De son côté, l’assureur Axa refuse désormais d’assurer des bateaux pratiquant de la pêche non réglementée. Il a aussi désinvesti les producteurs d’huile de palme pratiquant la déforestation et travaille sur un indicateur permettant de calculer l’empreinte biodiversité de ses portefeuilles.
L’enjeu de la mesure
La mesure est bien l’un des points de complexité les plus importants pour les entreprises afin d’évaluer leur empreinte biodiversité, leur exposition au risque et pour suivre leurs progrès. Des travaux sont en cours pour définir des indicateurs standardisés. C’est notamment ce sur quoi travaille le ClubB4B+, piloté par CDC biodiversité, à travers la construction du Global Biodiversity Score.

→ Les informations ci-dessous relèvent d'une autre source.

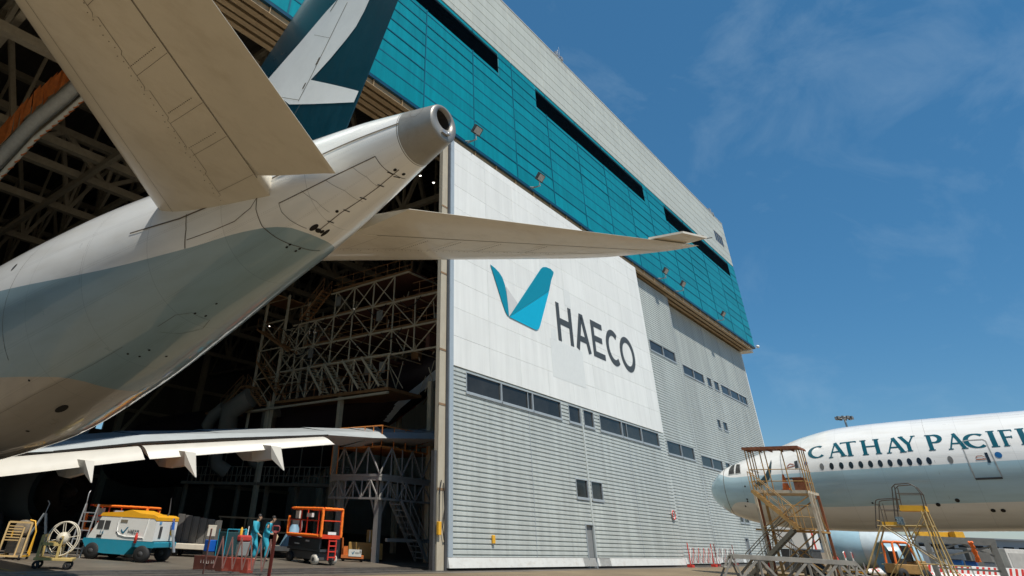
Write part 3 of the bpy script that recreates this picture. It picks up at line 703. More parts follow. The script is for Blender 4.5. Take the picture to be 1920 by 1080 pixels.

Lors de la présentation du plan biodiversité début juillet, Nicolas Hulot a déclaré que les entreprises devront bientôt mesurer leur empreinte sur la biodiversité grâce à un indicateur commun qui pourrait être rendu obligatoire dans les rapports RSE (responsabilité sociétale des entreprises), un peu à l'image de ce qui s'est fait sur le climat. Un outil d'analyse économique de l'empreinte biodiversité qu'il souhaiterait voir développé d'ici 2020, a-t-il précisé hier.
L’initiative, actuellement portée au niveau français, est censée avoir une destinée plus internationale. C’est en tous cas le souhait d’EpE. "Nous sommes très observés par l’étranger. Notre effet d’influence, voire d’émulation devrait porter à l’étranger, grâce notamment au rôle moteur des COP", a ainsi déclaré son président, Jean-Dominique Senard, également président de Michelin.
Béatrice Héraud @beatriceheraud
(1) L’initiative regroupe Epe, l’Afep, le Medef, l’Alliance pour la préservation des forêts, le collège des directeurs du développement durable (C3D), Finance for Tomorrow, Global Compact France, Orée, l’ORSE, la Fondation pour la recherche sur la biodiversité, le Museum d’Histoire naturelle, Fondation Good Planet, France Nature Environnement, la Fondation pour la Nature et l’Homme, Humanité et biodiversité, la LPO, Noé, le comité français de l’UICN, le WWF France et l’Agence française pour la biodiversité.